# Written exercise:
From the first line of the data below through the line bearing "1024 wide frame", reproduce each line exactly; do not include pictures.

# Stored data:
········

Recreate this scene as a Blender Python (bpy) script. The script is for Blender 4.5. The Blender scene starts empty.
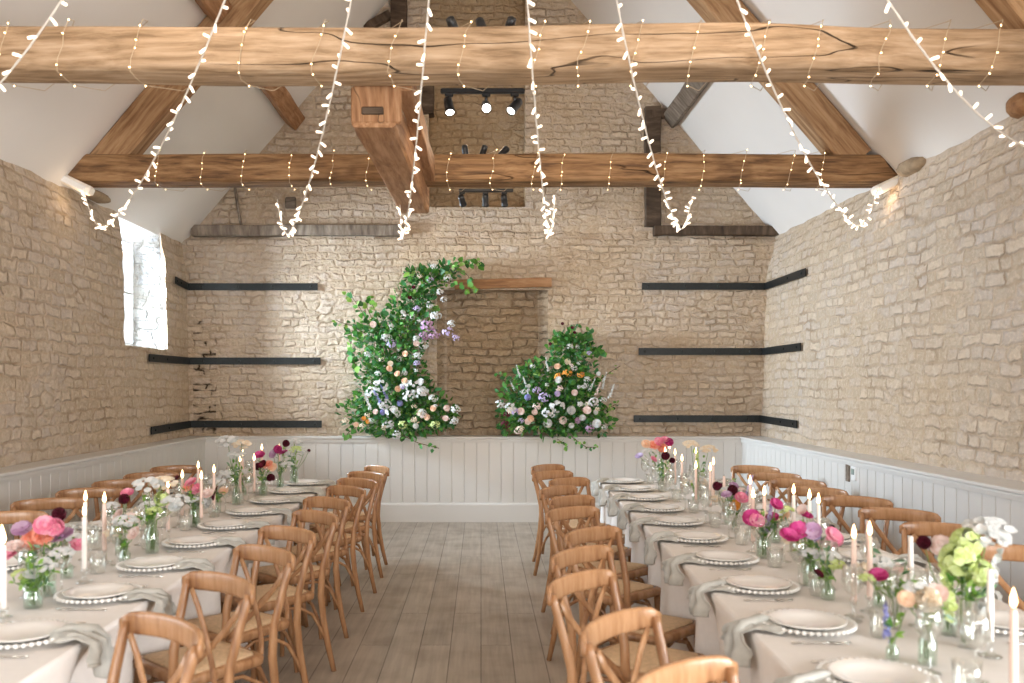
import bpy, math, random
from mathutils import Vector, Matrix, noise
R = random.Random(7)
PI = math.pi
scene = bpy.context.scene
COL = scene.collection
H = 1.62          # eye height
F = 880.0         # focal length in pixels of a 1024 wide frame

# ------------------------------------------------------------------ helpers
class MB:
    def __init__(s): s.v = []; s.f = []; s.flat = []
    def add(s, vs, fs, M=None, flat=False):
        n = len(s.v)
        if M is not None: vs = [M @ Vector(p) for p in vs]
        s.v += [tuple(p) for p in vs]
        for f in fs:
            s.f.append(tuple(i + n for i in f)); s.flat.append(flat)
        return s
    def box(s, c, d, M=None):
        x, y, z = d[0]/2, d[1]/2, d[2]/2
        vs = [(c[0]+i*x, c[1]+j*y, c[2]+k*z) for i in (-1,1) for j in (-1,1) for k in (-1,1)]
        fs = [(0,1,3,2),(4,6,7,5),(0,4,5,1),(2,3,7,6),(0,2,6,4),(1,5,7,3)]
        return s.add(vs, fs, M, True)
    def rbox(s, c, d, b, M=None):
        """box with chamfered edges (loft of five rings)"""
        x, y, z = d[0]/2, d[1]/2, d[2]/2
        def ring(ix, iy, zz):
            X, Y = x-ix, y-iy; q = b
            return [(c[0]+a, c[1]+e, c[2]+zz) for a, e in ((-X+q,-Y),(X-q,-Y),(X,-Y+q),(X,Y-q),(X-q,Y),(-X+q,Y),(-X,Y-q),(-X,-Y+q))]
        return s.loft([ring(b,b,-z), ring(0,0,-z+b), ring(0,0,z-b), ring(b,b,z)], M=M, flat=True)
    def loft(s, rings, caps=True, M=None, flat=False, closed=False):
        n = len(rings[0]); vs = [p for r in rings for p in r]; fs = []
        m = len(rings)
        for i in range(m if closed else m-1):
            a = i*n; b = ((i+1) % m)*n
            for j in range(n):
                k = (j+1) % n
                fs.append((a+j, a+k, b+k, b+j))
        if caps and not closed:
            fs.append(tuple(reversed(range(n)))); fs.append(tuple(range((m-1)*n, m*n)))
        return s.add(vs, fs, M, flat)
    def lathe(s, prof, n=16, M=None, caps=True):
        rings = [[(r*math.cos(2*PI*j/n), r*math.sin(2*PI*j/n), z) for j in range(n)] for r, z in prof]
        return s.loft(rings, caps=caps, M=M)
    def tube(s, pts, rad, n=8, M=None, ax=None, caps=True):
        """rad: number, list or (a,b) pairs for an elliptical section; ax: fixed side vector"""
        pts = [Vector(p) for p in pts]; rings = []; prev = None
        for i, p in enumerate(pts):
            t = (pts[min(i+1, len(pts)-1)] - pts[max(i-1, 0)]).normalized()
            if ax is not None: u = Vector(ax)
            elif prev is not None: u = prev
            else: u = Vector((0,0,1)) if abs(t.z) < .9 else Vector((1,0,0))
            u = (u - t*u.dot(t)).normalized(); w = t.cross(u); prev = u
            r = rad[i] if isinstance(rad, list) else rad
            a, b = r if isinstance(r, tuple) else (r, r)
            rings.append([p + u*a*math.cos(2*PI*j/n) + w*b*math.sin(2*PI*j/n) for j in range(n)])
        return s.loft(rings, caps=caps, M=M)
    def bar(s, pts, a, b, ax, M=None, bev=.3):
        """rectangular section a (along ax) x b with chamfered corners"""
        pts = [Vector(p) for p in pts]; rings = []
        for i, p in enumerate(pts):
            t = (pts[min(i+1, len(pts)-1)] - pts[max(i-1, 0)]).normalized()
            u = Vector(ax); u = (u - t*u.dot(t)).normalized(); w = t.cross(u)
            h, k = a/2, b/2; q = min(h, k)*bev
            rings.append([p + u*x + w*y for x, y in ((-h+q,-k),(h-q,-k),(h,-k+q),(h,k-q),(h-q,k),(-h+q,k),(-h,k-q),(-h,-k+q))])
        return s.loft(rings, M=M)
    def ball(s, c, r, n=8, m=5, sc=(1,1,1), M=None):
        prof = []
        rings = []
        for i in range(1, m):
            a = PI*i/m
            rings.append([(c[0]+r*sc[0]*math.sin(a)*math.cos(2*PI*j/n), c[1]+r*sc[1]*math.sin(a)*math.sin(2*PI*j/n), c[2]-r*sc[2]*math.cos(a)) for j in range(n)])
        return s.loft(rings, M=M)
    def build(s, name, mat, parent=None, smooth=True, loc=None):
        me = bpy.data.meshes.new(name); me.from_pydata(s.v, [], s.f)
        if smooth: me.polygons.foreach_set('use_smooth', [not f for f in s.flat])
        me.validate(); me.update()
        if mat: me.materials.append(mat)
        o = bpy.data.objects.new(name, me); COL.objects.link(o)
        if parent: o.parent = parent
        if loc: o.location = loc
        return o

def empty(name, loc=(0,0,0), rz=0):
    o = bpy.data.objects.new(name, None); COL.objects.link(o); o.location = loc; o.rotation_euler.z = rz
    o.empty_display_size = .05
    return o
def tag(o, label, cat=None, group=None, kind=None):
    if label: o['label'] = label
    if cat: o['category'] = cat
    if group: o['group'] = group
    if kind: o['kind'] = kind
    return o
KIDS = {}
def kids(o):
    return [c for c in bpy.data.objects if c.parent == o]
def proto(o):
    KIDS[o.name] = [(c, [(d, []) for d in kids(c)]) for c in kids(o)]
    return o
def dup(o, loc, rz=0, label=None, sc=None, rot=None):
    r = o.copy(); COL.objects.link(r); r.location = loc
    r.rotation_euler = rot if rot else (0, 0, rz)
    if sc: r.scale = sc
    if label: r['label'] = label
    for c, gs in KIDS.get(o.name, []):
        k = c.copy(); COL.objects.link(k); k.parent = r
        for d, _ in gs:
            g = d.copy(); COL.objects.link(g); g.parent = k
    return r
class Placer:
    """the first placement uses the prototype itself, later ones copy it"""
    def __init__(s, o): s.o = proto(o); s.used = False
    def __call__(s, loc, rz=0, label=None, sc=None, rot=None):
        if not s.used:
            s.used = True; o = s.o; o.location = loc; o.rotation_euler = rot if rot else (0,0,rz)
            if sc: o.scale = sc
            if label: o['label'] = label
            return o
        return dup(s.o, loc, rz, label, sc, rot)
NTH = ['first','second','third','fourth','fifth','sixth','seventh','eighth','ninth','tenth','eleventh','twelfth']
NTH += ['thirteenth','fourteenth','fifteenth','sixteenth','seventeenth','eighteenth','nineteenth','twentieth']
NTH += ['twenty-'+a for a in NTH[:9]]

# ------------------------------------------------------------------ materials
def newmat(name):
    m = bpy.data.materials.new(name); m.use_nodes = True; nt = m.node_tree
    b = nt.nodes['Principled BSDF']; return m, nt, b
def N(nt, t, **kw):
    n = nt.nodes.new(t)
    for k, v in kw.items():
        if k.startswith('i_'): n.inputs[k[2:].replace('_', ' ')].default_value = v
        else: setattr(n, k, v)
    return n
def mix(nt, fac, a, b, mode='MIX'):
    n = nt.nodes.new('ShaderNodeMix'); n.data_type = 'RGBA'; n.blend_type = mode
    for s, x in ((n.inputs[0], fac), (n.inputs[6], a), (n.inputs[7], b)):
        if hasattr(x, 'is_linked'): nt.links.new(x, s)
        elif isinstance(x, (int, float)): s.default_value = x
        else: s.default_value = (*x[:3], 1)
    return n.outputs[2]
def ramp(nt, src, stops):
    n = nt.nodes.new('ShaderNodeValToRGB'); e = n.color_ramp.elements
    while len(e) < len(stops): e.new(.5)
    for k, (p, c) in zip(e, stops):
        k.position = p; k.color = (*c, 1) if not isinstance(c, (int, float)) else (c, c, c, 1)
    nt.links.new(src, n.inputs[0]); return n.outputs[0]
def math_(nt, op, a, b=None):
    n = nt.nodes.new('ShaderNodeMath'); n.operation = op
    for i, x in enumerate((a, b)):
        if x is None: continue
        if hasattr(x, 'is_linked'): nt.links.new(x, n.inputs[i])
        else: n.inputs[i].default_value = x
    return n.outputs[0]
def srgb(r, g, b):
    f = lambda c: ((c/255+.055)/1.055)**2.4 if c/255 > .04045 else c/255/12.92
    return (f(r), f(g), f(b))
def simple(name, col, rough=.5, metal=0, var=.12, scale=12, bump=0, spec=.5, sss=0, emis=None, estr=0, trans=0):
    m, nt, b = newmat(name); L = nt.links
    tc = N(nt, 'ShaderNodeTexCoord'); no = N(nt, 'ShaderNodeTexNoise', i_Scale=scale, i_Detail=3)
    L.new(tc.outputs['Object'], no.inputs['Vector'])
    c0 = tuple(c*(1-var) for c in col); c1 = tuple(min(1, c*(1+var)) for c in col)
    L.new(ramp(nt, no.outputs['Fac'], [(.3, c0), (.7, c1)]), b.inputs['Base Color'])
    b.inputs['Roughness'].default_value = rough; b.inputs['Metallic'].default_value = metal
    b.inputs['Specular IOR Level'].default_value = spec
    if bump:
        bp = N(nt, 'ShaderNodeBump', i_Strength=bump, i_Distance=.01); L.new(no.outputs['Fac'], bp.inputs['Height']); L.new(bp.outputs[0], b.inputs['Normal'])
    if emis: b.inputs['Emission Color'].default_value = (*emis, 1); b.inputs['Emission Strength'].default_value = estr
    if trans:
        b.inputs['Transmission Weight'].default_value = trans
    return m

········

# Response to the exercise:
Recreate this scene as a Blender Python (bpy) script. The script is for Blender 4.5. The Blender scene starts empty.
import bpy, math, random
from mathutils import Vector, Matrix, noise
R = random.Random(7)
PI = math.pi
scene = bpy.context.scene
COL = scene.collection
H = 1.62          # eye height
F = 880.0         # focal length in pixels of a 1024 wide frame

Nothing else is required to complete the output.